‘The first twenty minutes are so boring they’ll make you wanna leave. But then it get’s great,’ some friends told me beforehand.
I wasn’t expecting anything in particular when I went to see Barbie with a friend a couple of weeks ago. But in the first few minutes Greta Gerwig already won me over. Little girls, angry as hell, demolishing their dolls. It’s one of the scenes I will never forget. Not many things are as taboo as females and anger. And here we are watching little girls, devilishly mad, with ugly faces smashing their dolls and tea sets to pieces like wilde beasts. Gerwig couldn’t have made a better introduction on what was yet to come.
With an incredible sense of humour Gerwig makes sure Barbie not once turns moralistic, however patriarchy has never been mocked more accurately before and the message is clear, very clear: if we want a better world, things need to change.
It was not so much how Ken got only inferior jobs, was not validated in any way or allowed in Barbies space. Or how the Kens begged for just one Ken in higher parliament to which the Barbies reply that Kens can only have a lower position in court. A small step for the Kens. perhaps one day they will achieve the same rights women have in the real world.
Neither was it in the details, though all perfectly aligned, from Kens sweater ‘Kenough’ to the ‘and Ken’ on the mugshot in particular and the devaluating ways of looking at the ‘weaker’ sex, whichever that is, in general.

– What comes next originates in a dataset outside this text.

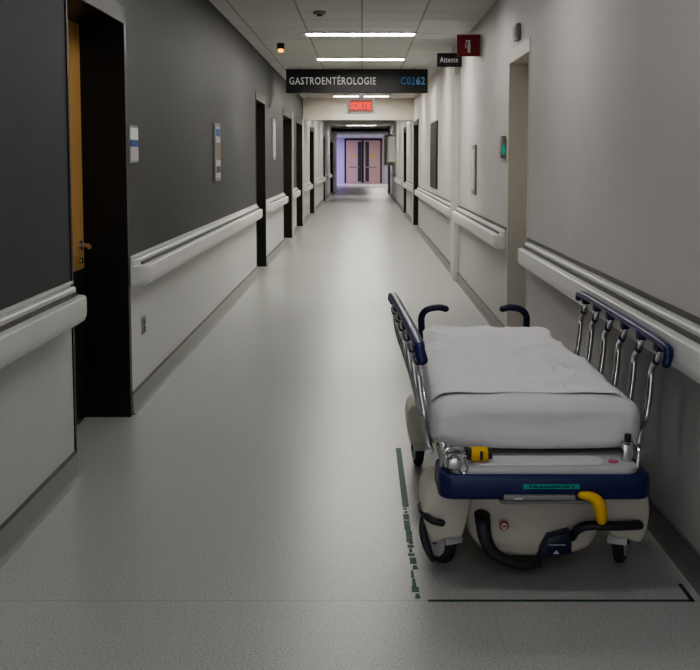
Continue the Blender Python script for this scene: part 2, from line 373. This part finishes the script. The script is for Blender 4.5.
r=root('wall_speaker',(XR,8.25,2.43),'grey square wall speaker above beige door frame','speaker')
MB().box(XR-.035,XR,8.18,8.36,2.44,2.56,'grey',.008,2).build('speaker_case',parent=r)
m=MB(); m.box(XR-.039,XR-.034,8.20,8.34,2.46,2.54,'dgrey'); m.build('speaker_grille',parent=r,smooth=0)
r=root('notice_strip',(XR,11.5,1.14),'narrow grey notice strip fixed to beige wall','notice')
MB().box(XR-.02,XR,11.2,11.55,1.15,1.68,'grey',.004,1).build('frame',parent=r)
MB().box(XR-.023,XR-.019,11.25,11.5,1.20,1.63,'bframe').build('notice_print',parent=r,smooth=0)
r=root('wall_display_case',(XR,17.6,1.0),'dark glazed display case in black frame on beige wall','display case')
MB().box(XR-.02,XR,17.0,18.6,1.05,2.15,'black',.006,1).build('frame',parent=r)
MB().box(XR-.025,XR-.018,17.1,18.5,1.15,2.05,'glassd').build('glass',parent=r,smooth=0)
for (y0,y1,z0,z1,x0) in ((38.0,39.2,1.45,2.35,.94),(41.5,43,1.3,2.5,.86)):
    r=root('wall_cabinet',(XR,y0,z0),'cream wall-mounted cabinet projecting from far beige wall','cabinet','wall cabinets in far corridor')
    MB().box(x0,XR,y0,y1,z0,z1,'bframe',.01,1).build('cabinet_body',parent=r)
    MB().box(x0+.03,XR-.03,y0-.015,y0,z0+.06,z1-.06,'tray').build('cabinet_door',parent=r,smooth=0)
r=root('smoke_detector',(-.41,10.4,2.9),'small white smoke detector on tile ceiling','smoke detector')
MB().cyl((-.41,10.4,2.935),'z',.06,.03,'grey',20,.008).build('detector_body',parent=r); MB().cyl((-.41,10.4,2.913),'z',.03,.016,'dgrey',16,.003).build('detector_cap',parent=r)
r=root('call_light',(-1.0,13.2,2.83),'small amber call lamp under tile ceiling','lamp')
MB().cyl((-1.0,13.2,2.915),'z',.045,.07,'dgrey',16,.006).build('lamp_base',parent=r); MB().cyl((-1.0,13.2,2.86),'z',.035,.04,'amber',16,.012).build('lamp_lens',parent=r)

# ------------------------------------------------------------------ floor tape
m=MB()
m.box(.178,.206,4.55,5.50,0,.0015,'tape')
y=4.54
while y>3.57:
    l=random.uniform(.015,.075); x=random.uniform(-.003,.004); w_=random.uniform(.012,.026); o=random.uniform(0,.028-w_)
    if y-l<3.57: break
    if random.random()<.5: m.prism([(.179+x+o,y-l),(.179+x+o+w_,y-l+random.uniform(0,.012)),(.179+x+o+w_*random.uniform(.7,1),y),(.179+x+o+.003,y-random.uniform(0,.01))],'z',0,.0015,'tape')
    else: m.box(.178+x,.203+x,y-l,y,0,.0015,'tape')
    y-=l+random.uniform(.002,.02)
t=m.build('floor_tape',smooth=0); tag(t,'worn green adhesive tape strip marking parking bay on floor','floor tape')
m=MB()
m.box(.228,1.15,3.547,3.561,0,.0015,'tape2'); m.box(1.135,1.150,3.547,3.70,0,.0015,'tape2')
t=m.build('floor_tape.001',smooth=0); tag(t,'dark green tape line across floor beneath stretcher end','floor tape')

# ------------------------------------------------------------------ stretcher
CX=.64
B=root('hospital_stretcher',(CX,4.7,0),'wheeled hospital stretcher, navy rails, cream base, crumpled white sheets','stretcher')
def P(lx,y,z): return (CX+lx,y,z)
def cr(pts,n=4,closed=False):
    V=[Vector((a,b,0)) for a,b in pts]; out=[]
    E=[V[-1]]+V+[V[0],V[1]] if closed else [V[0]*2-V[1]]+V+[V[-1]*2-V[-2]]
    for i in range(1,len(E)-2):
        a,b_,c,d=E[i-1:i+3]
        for t in range(n):
            u=t/n; q=.5*((2*b_)+(c-a)*u+(2*a-5*b_+4*c-d)*u*u+(3*b_-a-3*c+d)*u**3); out.append((q.x,q.y))
    if not closed: out.append((V[-1].x,V[-1].y))
    return out
def pod(y0,y1):
    half=cr([(.0,.335),(.12,.335),(.22,.330),(.262,.31),(.268,.26),(.256,.19),(.236,.125),(.205,.085),(.155,.066),(.08,.058),(.0,.056)],3)
    prof=half+[(-x,z) for x,z in half[-2:0:-1]]; L=y1-y0; rings=[]
    for t,sc in ((0,.80),(.012,.87),(.03,.93),(.06,.975),(.10,1),(.5,1),(.84,1),(.94,.96),(.98,.9),(1,.8)):
        rings.append([P(x*(1-(1-sc)*.8),y0+L*t+.04*(x/.25)**2*(1-2*t),.20+(z-.20)*sc) for x,z in prof])
    return rings
def fairing(sg,y0,y1):
    prof=cr([(.235,.332),(.32,.334),(.380,.326),(.410,.298),(.420,.250),(.417,.195),(.406,.145),(.388,.112),(.362,.112),(.332,.128),(.300,.130),(.272,.138),(.256,.19),(.242,.26)],3,True)
    L=y1-y0; rings=[]
    for t,sc in ((0,.76),(.012,.84),(.035,.92),(.08,.97),(.14,1),(.55,1),(.8,.97),(.92,.9),(.98,.78),(1,.65)):
        cx,cz=.33,.22
        rings.append([P(sg*(cx+(x-cx)*(sc*.6+.4)),y0+L*t+.20*max(0,abs(x)-.33)*(1-2*t),cz+(z-cz)*sc) for x,z in prof])
    return rings
m=MB(); m.loft(pod(3.79,4.25),'cream'); m.box(CX-.17,CX+.17,4.1,5.2,.10,.27,'cream',.04,3); m.loft(pod(5.05,5.45),'cream')
m.build('base_cover',parent=B,smooth=60,label='off-white moulded plastic base cover')
for sg in (-1,1):
    for y0,y1 in ((3.775,4.12),(5.08,5.45)):
        MB().loft(fairing(sg,y0,y1),'cream').build('caster_cover',parent=B,smooth=60,label='off-white moulded cover over caster')
m=MB(); m.box(CX-.30,CX+.30,3.86,4.06,.20,.30,'dgrey',.01,1); m.build('chassis_crossmember',parent=B,label='dark steel chassis crossmember')
m=MB(); m.box(CX-.30,CX+.30,5.15,5.36,.20,.30,'dgrey',.01,1); m.build('chassis_crossmember',parent=B,label='dark steel chassis crossmember')
for y in (4.2,5.2):
    MB().cyl(P(0,y,.36),'z',.07,.09,'dgrey',20,.01).build('lift_column',parent=B)
def caster(lx,y,ang,arc=None):
    e=bpy.data.objects.new('caster',None); e.location=P(lx,y,0); COL.objects.link(e); attach(e,B); WLOC[e.name]=tuple(e.location)
    R=Matrix.Rotation(ang,4,'Z'); c=Vector(P(lx,y,0))
    def fin(mb,name,label=None,rot=True):
        if rot: mb.bm.transform(Matrix.Translation(c)@R)
        o=mb.build(name,label=label); o.parent=e; o.matrix_parent_inverse=Matrix.Translation(-c); return o
    q=.092
    w=MB(); w.cyl((0,.02,q),'x',q,.040,'rubber',40,.013); fin(w,'wheel','dark grey wheel tyre')
    w=MB(); w.cyl((0,.02,q),'x',.068,.052,'tray',32,.010); w.cyl((0,.02,q),'x',.022,.062,'dgrey',16,.003); fin(w,'hub','pale grey wheel hub')
    f=MB()
    f.loft([[ (s*.036,.02+rr*math.cos(a),q+rr*math.sin(a)) for s,rr in ((-1,q+.004),(-1.0,q+.010),(-.6,q+.014),(.6,q+.014),(1,q+.010),(1,q+.004))] for a in [math.radians(60+115*i/12) for i in range(13)]],'tray')
    f.cyl((0,0,.225),'z',.02,.05,'chrome',12)
    fin(f,'fork','pale grey caster fork')
    if arc:
        f=MB(); f.tube(arc,lambda t:.007+.006*math.sin(math.pi*t),'dgrey',10,6,flat=1.2,roundend=True); fin(f,'wheel_guard','dark grey curved wheel guard',False)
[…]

More important, Gerwig shows us, though she’s not the first, feminism is not the same as an anti man view on life, which remains a hard to eliminate misconception. True feminism means nothing more (and nothing less) than equality, in respect, rights, validation and opportunities. It’s a subversive misunderstanding that feminism would only harm men in favour of women. In the long run patriarchy disadvantages all of us, not only women.
But the main message unfolds when Barbie gets to choose to go back to her old life where her heels are still high, everything is perfect and every day is the best day ever, representing our urge to leave things as they are, maintaining the status quo, or know the truth about the universe. ‘You have to want to know,’ Crazy Barbie responds when Barbie chooses her old life over knowing the truth. Ever since, this sentence has been running through my mind ‘You have to want to know’.

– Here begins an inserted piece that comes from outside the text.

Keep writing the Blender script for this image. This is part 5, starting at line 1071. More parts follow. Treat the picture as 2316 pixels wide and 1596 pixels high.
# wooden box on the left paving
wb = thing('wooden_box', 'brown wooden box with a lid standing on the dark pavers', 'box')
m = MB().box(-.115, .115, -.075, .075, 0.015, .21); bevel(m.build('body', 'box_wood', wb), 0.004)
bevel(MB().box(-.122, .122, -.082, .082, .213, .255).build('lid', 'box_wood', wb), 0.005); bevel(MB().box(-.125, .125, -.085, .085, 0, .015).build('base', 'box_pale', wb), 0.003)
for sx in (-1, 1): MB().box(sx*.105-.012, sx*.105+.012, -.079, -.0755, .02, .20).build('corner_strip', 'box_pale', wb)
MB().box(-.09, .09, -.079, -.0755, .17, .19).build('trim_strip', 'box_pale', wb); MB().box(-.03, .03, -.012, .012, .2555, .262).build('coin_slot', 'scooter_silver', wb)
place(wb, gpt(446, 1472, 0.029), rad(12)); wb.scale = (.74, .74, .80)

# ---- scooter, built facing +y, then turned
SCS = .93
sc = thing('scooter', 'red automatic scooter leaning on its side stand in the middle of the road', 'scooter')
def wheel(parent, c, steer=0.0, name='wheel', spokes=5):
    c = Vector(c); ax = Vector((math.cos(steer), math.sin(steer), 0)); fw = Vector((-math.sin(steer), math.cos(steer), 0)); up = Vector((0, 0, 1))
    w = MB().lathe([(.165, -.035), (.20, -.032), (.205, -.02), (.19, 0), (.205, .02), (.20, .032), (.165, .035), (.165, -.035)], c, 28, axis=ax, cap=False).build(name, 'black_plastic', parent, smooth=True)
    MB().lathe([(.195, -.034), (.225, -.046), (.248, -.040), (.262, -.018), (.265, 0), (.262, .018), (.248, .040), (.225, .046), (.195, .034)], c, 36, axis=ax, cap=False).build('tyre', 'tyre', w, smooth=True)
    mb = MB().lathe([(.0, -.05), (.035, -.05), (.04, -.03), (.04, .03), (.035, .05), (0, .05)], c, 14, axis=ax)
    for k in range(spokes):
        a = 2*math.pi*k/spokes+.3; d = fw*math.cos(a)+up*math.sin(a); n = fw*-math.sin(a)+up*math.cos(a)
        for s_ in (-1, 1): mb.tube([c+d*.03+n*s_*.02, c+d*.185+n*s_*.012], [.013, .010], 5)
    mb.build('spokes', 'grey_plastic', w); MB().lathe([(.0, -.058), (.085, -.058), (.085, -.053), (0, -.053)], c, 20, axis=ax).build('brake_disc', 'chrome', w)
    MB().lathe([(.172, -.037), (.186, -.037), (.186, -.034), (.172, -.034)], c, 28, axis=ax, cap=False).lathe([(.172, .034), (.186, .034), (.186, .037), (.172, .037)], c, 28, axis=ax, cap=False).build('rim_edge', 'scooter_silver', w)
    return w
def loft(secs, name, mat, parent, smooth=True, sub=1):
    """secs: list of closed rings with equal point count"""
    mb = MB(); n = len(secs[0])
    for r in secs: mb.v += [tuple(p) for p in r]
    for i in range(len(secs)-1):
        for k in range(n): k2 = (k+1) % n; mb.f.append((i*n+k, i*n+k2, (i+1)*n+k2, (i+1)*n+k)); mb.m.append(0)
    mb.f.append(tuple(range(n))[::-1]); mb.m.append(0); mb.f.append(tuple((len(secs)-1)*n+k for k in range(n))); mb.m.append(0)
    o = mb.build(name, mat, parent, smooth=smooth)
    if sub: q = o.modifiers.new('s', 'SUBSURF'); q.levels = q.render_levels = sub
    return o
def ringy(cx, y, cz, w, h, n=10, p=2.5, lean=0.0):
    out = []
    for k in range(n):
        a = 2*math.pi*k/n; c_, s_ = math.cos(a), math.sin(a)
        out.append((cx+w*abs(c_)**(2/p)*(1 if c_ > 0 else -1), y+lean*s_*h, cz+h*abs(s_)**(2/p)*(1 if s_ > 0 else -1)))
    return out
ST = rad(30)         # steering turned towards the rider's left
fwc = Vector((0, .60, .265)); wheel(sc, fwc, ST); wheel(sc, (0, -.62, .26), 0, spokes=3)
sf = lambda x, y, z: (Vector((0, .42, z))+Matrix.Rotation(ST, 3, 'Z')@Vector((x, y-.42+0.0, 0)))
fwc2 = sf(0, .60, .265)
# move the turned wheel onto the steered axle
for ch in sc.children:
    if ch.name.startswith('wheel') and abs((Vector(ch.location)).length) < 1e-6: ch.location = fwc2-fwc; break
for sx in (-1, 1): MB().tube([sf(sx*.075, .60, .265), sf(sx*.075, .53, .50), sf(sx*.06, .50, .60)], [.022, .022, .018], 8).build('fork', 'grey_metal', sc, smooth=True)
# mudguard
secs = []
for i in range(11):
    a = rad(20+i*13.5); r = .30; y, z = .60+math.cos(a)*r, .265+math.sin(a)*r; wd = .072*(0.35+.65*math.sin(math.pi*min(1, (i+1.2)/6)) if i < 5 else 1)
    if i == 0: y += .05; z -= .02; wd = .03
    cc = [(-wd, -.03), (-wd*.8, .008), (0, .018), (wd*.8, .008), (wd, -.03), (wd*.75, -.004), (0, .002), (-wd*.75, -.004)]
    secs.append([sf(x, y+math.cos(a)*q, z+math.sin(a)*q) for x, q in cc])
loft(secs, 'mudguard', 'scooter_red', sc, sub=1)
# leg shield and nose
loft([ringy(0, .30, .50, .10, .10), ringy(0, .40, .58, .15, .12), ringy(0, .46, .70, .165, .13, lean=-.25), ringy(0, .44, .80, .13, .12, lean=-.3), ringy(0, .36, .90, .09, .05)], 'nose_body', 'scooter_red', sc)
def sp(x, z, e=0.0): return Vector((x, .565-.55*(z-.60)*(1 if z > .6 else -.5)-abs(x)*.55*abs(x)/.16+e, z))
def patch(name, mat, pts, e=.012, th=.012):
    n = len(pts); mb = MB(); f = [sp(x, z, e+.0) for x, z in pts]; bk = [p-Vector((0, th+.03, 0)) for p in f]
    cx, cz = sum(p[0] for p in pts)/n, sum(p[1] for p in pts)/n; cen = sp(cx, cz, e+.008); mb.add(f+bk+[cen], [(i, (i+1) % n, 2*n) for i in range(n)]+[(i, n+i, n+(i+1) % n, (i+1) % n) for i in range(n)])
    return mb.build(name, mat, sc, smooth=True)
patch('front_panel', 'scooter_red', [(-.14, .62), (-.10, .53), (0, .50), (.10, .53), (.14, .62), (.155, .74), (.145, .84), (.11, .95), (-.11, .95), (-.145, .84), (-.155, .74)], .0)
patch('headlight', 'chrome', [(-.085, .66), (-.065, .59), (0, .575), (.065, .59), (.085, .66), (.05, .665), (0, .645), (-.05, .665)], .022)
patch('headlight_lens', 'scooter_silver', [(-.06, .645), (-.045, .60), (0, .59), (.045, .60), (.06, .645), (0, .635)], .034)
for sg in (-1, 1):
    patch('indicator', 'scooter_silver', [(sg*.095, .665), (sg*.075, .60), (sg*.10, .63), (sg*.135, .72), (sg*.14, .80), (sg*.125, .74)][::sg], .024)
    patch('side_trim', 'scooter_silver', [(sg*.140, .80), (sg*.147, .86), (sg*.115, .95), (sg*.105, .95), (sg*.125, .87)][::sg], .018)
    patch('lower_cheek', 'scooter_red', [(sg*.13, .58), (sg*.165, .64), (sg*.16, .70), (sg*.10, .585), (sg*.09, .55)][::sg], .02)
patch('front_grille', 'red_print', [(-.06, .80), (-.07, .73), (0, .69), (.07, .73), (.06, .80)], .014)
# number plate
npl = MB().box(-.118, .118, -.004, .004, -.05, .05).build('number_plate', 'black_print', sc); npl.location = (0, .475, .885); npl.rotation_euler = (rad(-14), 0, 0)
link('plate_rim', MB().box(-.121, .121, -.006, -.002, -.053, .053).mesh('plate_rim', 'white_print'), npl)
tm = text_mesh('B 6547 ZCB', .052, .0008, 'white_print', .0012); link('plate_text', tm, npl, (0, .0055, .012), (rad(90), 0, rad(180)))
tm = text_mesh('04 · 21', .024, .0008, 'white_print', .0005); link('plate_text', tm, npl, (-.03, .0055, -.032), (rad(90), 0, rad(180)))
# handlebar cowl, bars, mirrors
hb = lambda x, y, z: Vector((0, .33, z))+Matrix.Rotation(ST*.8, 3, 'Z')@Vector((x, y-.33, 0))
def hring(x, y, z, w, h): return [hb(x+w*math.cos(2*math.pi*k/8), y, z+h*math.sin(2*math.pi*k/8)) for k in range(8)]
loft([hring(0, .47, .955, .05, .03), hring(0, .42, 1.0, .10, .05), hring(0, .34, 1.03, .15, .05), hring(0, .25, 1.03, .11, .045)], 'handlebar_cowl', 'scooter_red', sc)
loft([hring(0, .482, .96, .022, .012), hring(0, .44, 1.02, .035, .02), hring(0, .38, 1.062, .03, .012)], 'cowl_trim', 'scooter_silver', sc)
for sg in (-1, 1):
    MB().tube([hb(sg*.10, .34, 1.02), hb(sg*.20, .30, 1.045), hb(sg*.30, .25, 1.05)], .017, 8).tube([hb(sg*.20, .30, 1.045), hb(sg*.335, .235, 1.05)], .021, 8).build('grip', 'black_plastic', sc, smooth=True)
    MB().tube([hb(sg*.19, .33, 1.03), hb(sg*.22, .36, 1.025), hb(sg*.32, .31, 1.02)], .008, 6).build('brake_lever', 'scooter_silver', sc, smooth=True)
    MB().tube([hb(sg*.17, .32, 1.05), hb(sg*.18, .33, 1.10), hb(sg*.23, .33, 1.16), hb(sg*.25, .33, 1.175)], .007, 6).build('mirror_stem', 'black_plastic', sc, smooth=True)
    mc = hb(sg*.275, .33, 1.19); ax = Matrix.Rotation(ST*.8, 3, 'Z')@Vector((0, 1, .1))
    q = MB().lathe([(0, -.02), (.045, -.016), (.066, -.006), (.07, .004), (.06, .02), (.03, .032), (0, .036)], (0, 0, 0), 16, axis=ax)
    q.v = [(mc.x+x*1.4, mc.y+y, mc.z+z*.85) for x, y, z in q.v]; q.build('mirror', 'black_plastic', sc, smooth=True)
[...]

You have to want to know what it’s like if things would be different. If things are not as obvious as they seem. For some reason there is a tendency to believe that change will make things worse. If things change how will that affect us and the people around us? You have to want to know who you are now to know who you are in a different world. Who you are does not depend on your other half, or your job or the things you do. But you have to want to know who you are apart from everyone else and the world around you, when roles and prejudices are not self-evident any longer. The entire movie is basically about existentialism interacting with patriarchy.
What Gerwig brought us, was not a movie about a highly popular and evenly misunderstood doll, or a lame parody of the battle between the sexes as some might say, she made us watch the bankruptcy of patriarchy. Ideas live forever. But there’s got to be some way to either adjust the idea or make room for new ideas for the benefit of a world that does more justice to all.